The Penny Farthing or Ordinary Bicycle

The high bicycle, often known as a penny-farthing, is still referred to by enthusiasts as the ordinary, because before the safety bicycle was invented in 1885, that is what it was – the ordinary bicycle of the day. The first bicycle with wire wheels, made by Meyer of Paris, came to England in the summer of 1870 and the style quickly replaced the wooden boneshaker, which had itself only been in use for two years.
This time the build-up was more measured but amateur and professional racing attracted big crowds and during the next twenty years around 250,000 ordinaries were made.

The reason for the big wheel was simply to gain extra speed, therefore racers would ride the largest wheel they could bestride. On a 60” machine in 1882, the English athlete, H.L.Cortis, became the first man to cover twenty miles in an hour. Ordinaries were efficient and comfortable and even when carrying luggage, huge distances could be covered on the bad roads of the day. One hundred miles in a day was commonplace. A not so young rider in the Knutsford race has ridden 258 miles in 24 hours.

The ordinary did have one flaw, which you may spot. The machine was, and is, subject to headers or imperial crowners; the affectionate name for involuntary dismounts over the handlebars. With luck you will not be see any in the Knutsford race although we would ask you not to copy Victorian urchins and put sticks through the wheels.

By the late 1870s, bicycle-clubs were being formed in towns across the land and the countryside of north Cheshire was a popular haunt for clubs in Manchester and its suburbs. There was even a hill-climb up Alderley Edge. The famous Anfield Bicycle Club from Liverpool frequented Cheshire most weekends. Still riding, the Anfield will again be represented with a team in 2010.

Most of the machines in the race are original, some made by marques which later became famous in the motorcar and motorcycle world, such as Rudge, Humber, Singer, Hillman, Triumph, B.S.A., Swift and Rover.
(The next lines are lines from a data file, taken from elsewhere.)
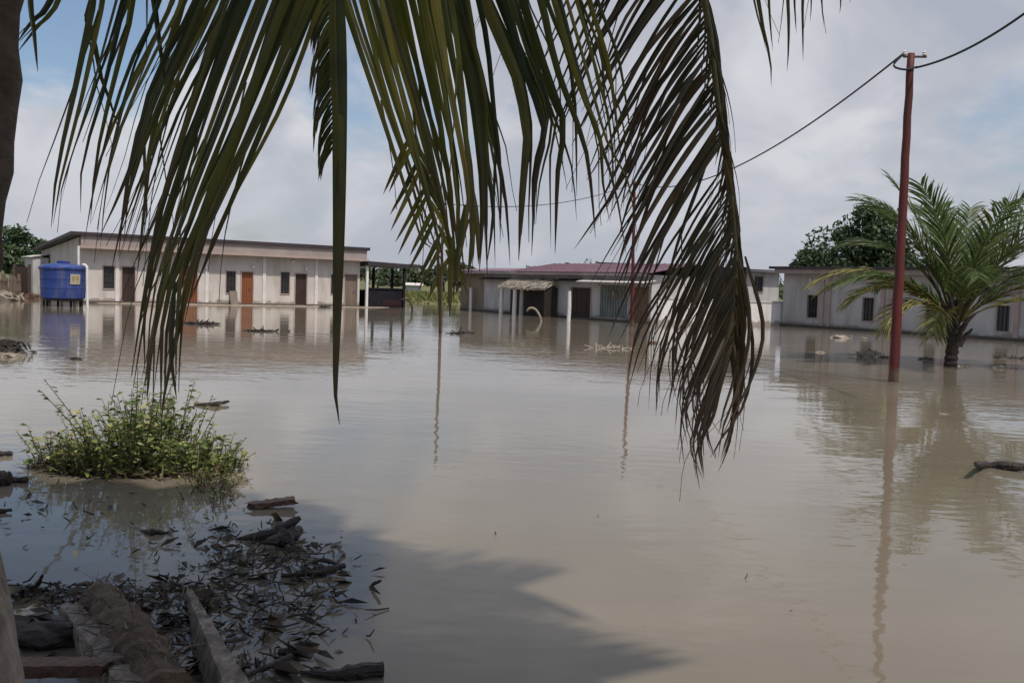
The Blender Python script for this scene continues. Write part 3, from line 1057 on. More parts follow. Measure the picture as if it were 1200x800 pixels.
def pole(name, base, top, r0, r1, m, label, group=None):
    root = thing(name, base, label, 'pole', group)
    mb = MB()
    n = 16
    pts, rr = [], []
    rn_ = random.Random(int(base.x * 10))
    for k in range(n + 1):
        f = k / n
        p = base.lerp(top, f) + Vector((rn_.uniform(-1, 1) * r0 * 0.13, rn_.uniform(-1, 1) * r0 * 0.13, 0))
        pts.append(p)
        rr.append(r0 + (r1 - r0) * f)
    pts[0] = base + Vector((0, 0, -0.6))
    mb.tube(pts, rr, 12)
    mb.build('shaft', m, root, smooth=True)
    return root, pts


pb = ground(1047, 447)
ptop = at(1067.3, 63, pb.y)
root, _ = pole('utility_pole', pb, ptop, 0.098, 0.066, M['pole_red'], 'tall red-brown utility pole standing in the water left of the small palm', 'poles carrying the cable')
mb = MB()
mb.tube([ptop + Vector((-0.14, 0, -0.06)), ptop + Vector((0.30, 0.0, -0.05))], 0.022, 6)
mb.build('bracket', M['iron'], root)
for dx in (-0.11, 0.26):
    mb = MB()
    mb.lathe(ptop + Vector((dx, 0, -0.03)), [(0.03, 0), (0.045, 0.02), (0.03, 0.04), (0.045, 0.06), (0.02, 0.08)], 10)
    mb.build('insulator', M['pvc'], root)
pb2 = ground(740.5, 382)
pt2 = at(738.5 + 5, 212, pb2.y)
pole('thin_pole', pb2, pt2, 0.085, 0.06, M['pole_red'], 'thin red pole in front of the maroon-roofed house', 'poles carrying the cable')
pb3 = ground(516, 391)
pt3 = at(519, 236, pb3.y)
pole('thin_pole', pb3, pt3, 0.05, 0.04, M['pole_dark'], 'thin dark pole standing alone in the water before the far green bank', 'poles carrying the cable')


def cable(a, b_, sag, r, label):
    mb = MB()
    pts = [a.lerp(b_, k / 32) - Vector((0, 0, sag * 4 * (k / 32) * (1 - k / 32))) for k in range(33)]
    mb.tube(pts, r, 6)
    tag(mb.build('power_cable', M['cable'], None, smooth=True), label, 'cable', 'cables along the poles')


pa = ptop + Vector((-0.11, 0, 0.02))
pbk = pt2 + Vector((0, 0, -0.1))
cable(pa, pbk, 1.0, 0.019, 'black cable sagging from the tall red-brown pole to the thin red pole')
cable(pbk, pt3 + Vector((0, 0, -0.06)), 0.45, 0.014, 'thin black cable between the thin red pole and the thin dark pole')
cable(ptop + Vector((0.1, 0, -0.26)), at(1330, -95, 12.0), 0.32, 0.02, 'black cable rising right from the tall red-brown pole')
mb = MB()
mb.tube(spline([pa, pa + Vector((-0.2, 0, -0.25)), ptop + Vector((-0.1, -0.08, -0.32)), ptop + Vector((0.1, -0.08, -0.26))], 12), 0.02, 6)
tag(mb.build('cable_loop', M['cable'], None), 'short slack cable loop tied around the top of the tall pole', 'cable')

# ------------------------------------------------------------------ vegetation


def leaf_cloud(mb, c, rad, n, size, rn, flat=0.55, shell=0.45):
    c = Vector(c)
    for _ in range(n):
        while True:
            p = Vector((rn.uniform(-1, 1), rn.uniform(-1, 1), rn.uniform(-1, 1)))
            if shell < p.length <= 1 or (p.length <= 1 and rn.random() < 0.25):
                break
        q = c + Vector((p.x * rad[0], p.y * rad[1], p.z * rad[2]))
        nrm = (p.normalized() * 0.5 + Vector((rn.gauss(0, 1), rn.gauss(0, 1), rn.gauss(0, 1) + flat)).normalized()).normalized()
        a = nrm.cross(Vector((rn.gauss(0, 1), rn.gauss(0, 1), rn.gauss(0, 1)))).normalized()
        b_ = nrm.cross(a)
        s = size * rn.uniform(0.6, 1.35)
        mb.quad(q - a * s, q - b_ * s * 0.42, q + a * s, q + b_ * s * 0.42)


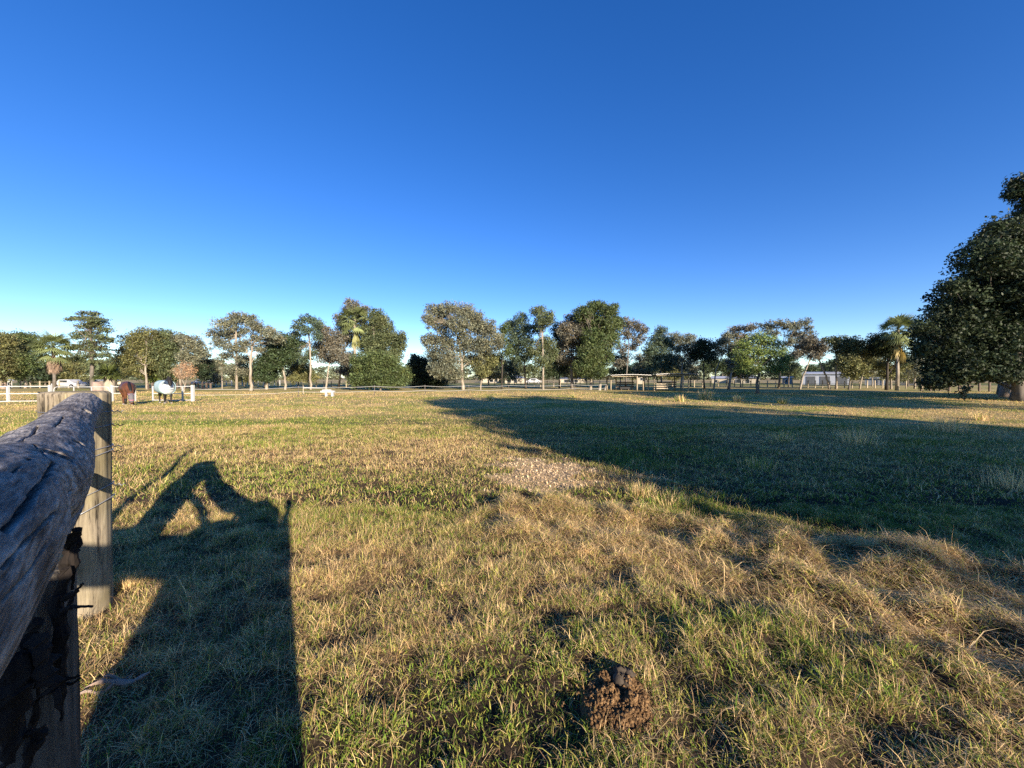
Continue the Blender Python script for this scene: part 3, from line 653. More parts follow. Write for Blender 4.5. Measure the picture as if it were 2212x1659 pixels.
def log_mesh(name, path, radii, nS, nT, disp, holes=(), cracks=(), ends=True, ecc=1.0, seed=3, nz=1.0):
    """a gnarled log swept along a path; holes and cracks are pressed into the surface"""
    path = np.array(path, float); m = len(path)
    seg = np.r_[0, np.cumsum(np.linalg.norm(np.diff(path, axis=0), axis=1))]; Ltot = seg[-1]
    s = np.linspace(0, Ltot, nS)
    def cr(vals):
        vals = np.array(vals, float); out = []
        # Catmull-Rom through the control values
        for q in s:
            i = min(max(np.searchsorted(seg, q)-1, 0), m-2); t = (q-seg[i])/(seg[i+1]-seg[i])
            p0 = vals[max(i-1, 0)]; p1 = vals[i]; p2 = vals[i+1]; p3 = vals[min(i+2, m-1)]
            out.append(.5*((2*p1)+(-p0+p2)*t+(2*p0-5*p1+4*p2-p3)*t*t+(-p0+3*p1-3*p2+p3)*t**3))
        return np.array(out)
    C = cr(path); Rr = cr(radii)
    d = np.gradient(C, axis=0); d /= np.linalg.norm(d, axis=1)[:, None]
    up = np.array([0, 0, 1.0]) if abs(d[:, 2]).mean() < .8 else np.array([0, 1.0, 0])
    rt = np.cross(d, up); rt /= np.linalg.norm(rt, axis=1)[:, None]; uu = np.cross(rt, d)
    th = np.linspace(0, 2*np.pi, nT, endpoint=False)
    SS, TT = np.meshgrid(s, th, indexing='ij')
    n1 = fbm(SS*1.7, np.cos(TT)*1.3+5, seed, 3)-.5+fbm(SS*1.7, np.sin(TT)*1.3+9, seed+4, 3)-.5
    n2 = fbm(SS*2.5, TT*11/np.pi, seed+9, 2)-.5
    ang = np.where(TT > np.pi, 2*np.pi-TT, TT)
    n3 = fbm(SS*9, np.cos(TT)*7, seed+2, 3)-.5+fbm(SS*9, np.sin(TT)*7, seed+3, 3)-.5
    rad = Rr[:, None]*(1+disp*n1)+nz*(.0045*n2+.006*n3)
    V = C[:, None]+(uu[:, None]*np.cos(TT)[..., None]*1.0*ecc+rt[:, None]*np.sin(TT)[..., None])*rad[..., None]
    N_ = (uu[:, None]*np.cos(TT)[..., None]+rt[:, None]*np.sin(TT)[..., None])
    dark = np.zeros(V.shape[:2])
    # image positions pick the surface point facing the camera
    cam = np.array([0, 0, CAM_H]); vis = ((cam-V)*N_).sum(-1) > 0
    px = CX+F*V[..., 0]/np.maximum(V[..., 1], .05); py = HY+F*(CAM_H-V[..., 2])/np.maximum(V[..., 1], .05)
    bad = (~vis) | (V[..., 1] < .1)
    def pick(x, y):
        q = (px-x)**2+(py-y)**2+bad*1e9; i = np.unravel_index(np.argmin(q), q.shape); return V[i]
    D = np.zeros(V.shape[:2])
    for (x, y, r_, dp, el) in holes:
        c = pick(x, y); dv = V-c; 
        g = np.linalg.norm(dv-(dv*d[:, None]).sum(-1)[..., None]*d[:, None]*(1-1/el), axis=-1)
        g = g*(1+.5*(fbm(SS*30, TT*14, 5, 2)-.5))
        k = 1-ss(.5, 1.05, g/r_); rim = np.exp(-((g/r_-1.25)/.28)**2)
        D += dp*k-.010*rim*min(1, dp/.04); dark = np.maximum(dark, ss(.35, .95, k))
    for pts, w, dp in cracks:
        P = [pick(*p) for p in pts]
        for a, b_ in zip(P[:-1], P[1:]):
            ab = b_-a; t = np.clip(((V-a)@ab)/(ab@ab+1e-9), 0, 1); g = np.linalg.norm(V-(a+t[..., None]*ab), axis=-1)
            g = g+w*.9*(fbm(SS*40, TT*20, 8, 2)-.5)
            k = 1-ss(.3, 1., g/w); D += 0; dark = np.maximum(dark, k); D = np.maximum(D, dp*k)
    V = V-N_*D[..., None]
    nV = nS*nT; VV = V.reshape(-1, 3)
    i = np.arange(nS-1)[:, None]; j = np.arange(nT)[None]; j2 = (j+1) % nT
    q = np.stack([i*nT+j, i*nT+j2, (i+1)*nT+j2, (i+1)*nT+j], -1).reshape(-1, 4)
    col3 = np.stack([dark, SS, TT], -1).reshape(-1, 3)
    grain = np.stack([np.sin(TT)*.16+.05*n1, SS, np.cos(TT)*.16+.04*fbm(SS*2, TT, 3)], -1).reshape(-1, 3)
    tris = None; extra = []
    if ends:
        extra = [C[0], C[-1]]; VV = np.vstack([VV, extra]); col3 = np.vstack([col3, [[.2, 0, 0], [.2, 0, 0]]]); grain = np.vstack([grain, [[0, 0, 0], [0, Ltot, 0]]])
        jj = np.arange(nT); j3 = (jj+1) % nT
        tris = np.vstack([np.stack([np.full(nT, nV), j3, jj], 1), np.stack([np.full(nT, nV+1), (nS-1)*nT+jj, (nS-1)*nT+j3], 1)])
    me = mesh_np(name, VV, q, tris, col3, True)
    g = me.attributes.new('grain', 'FLOAT_VECTOR', 'POINT'); g.data.foreach_set('vector', grain.astype(np.float32).ravel())
    return me
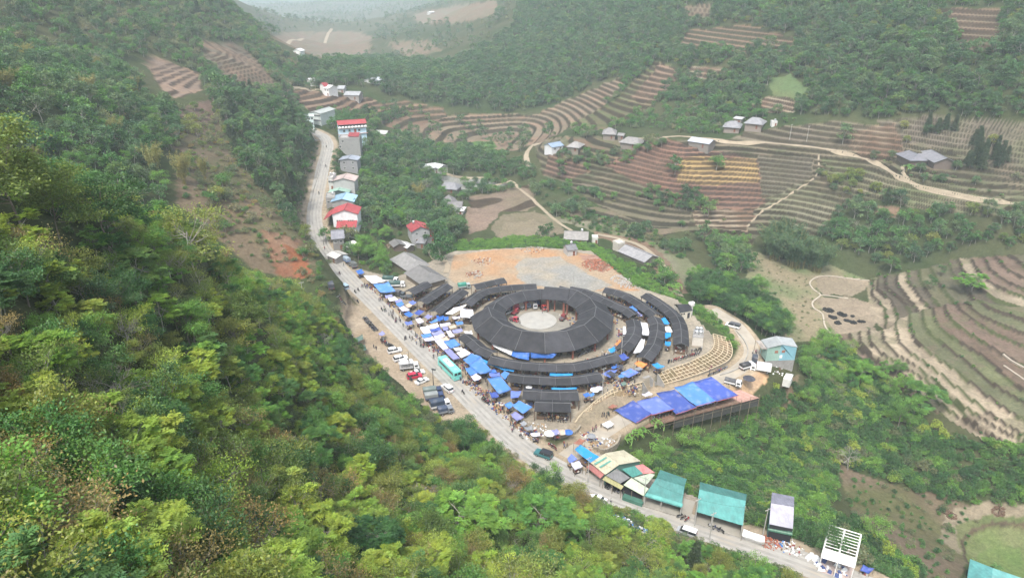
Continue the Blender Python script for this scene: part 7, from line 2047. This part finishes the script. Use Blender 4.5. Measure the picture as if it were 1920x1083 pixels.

In 1885, several chain-driven safeties were introduced, particularly J.K.Starley’s Rover. They were at first scorned as ‘beetles’ but soon proved faster in road races and when shod with pneumatic tyres in 1890, resulted in the early demise of the ordinary. Yet the memory of the Grand Old Ordinary remained alive and in 1907 devotees resumed racing. The tradition continues today the riders in the Knutsford Great Race 2010 all count the experience of ordinary riding as among the most pleasant and memorable of their lives.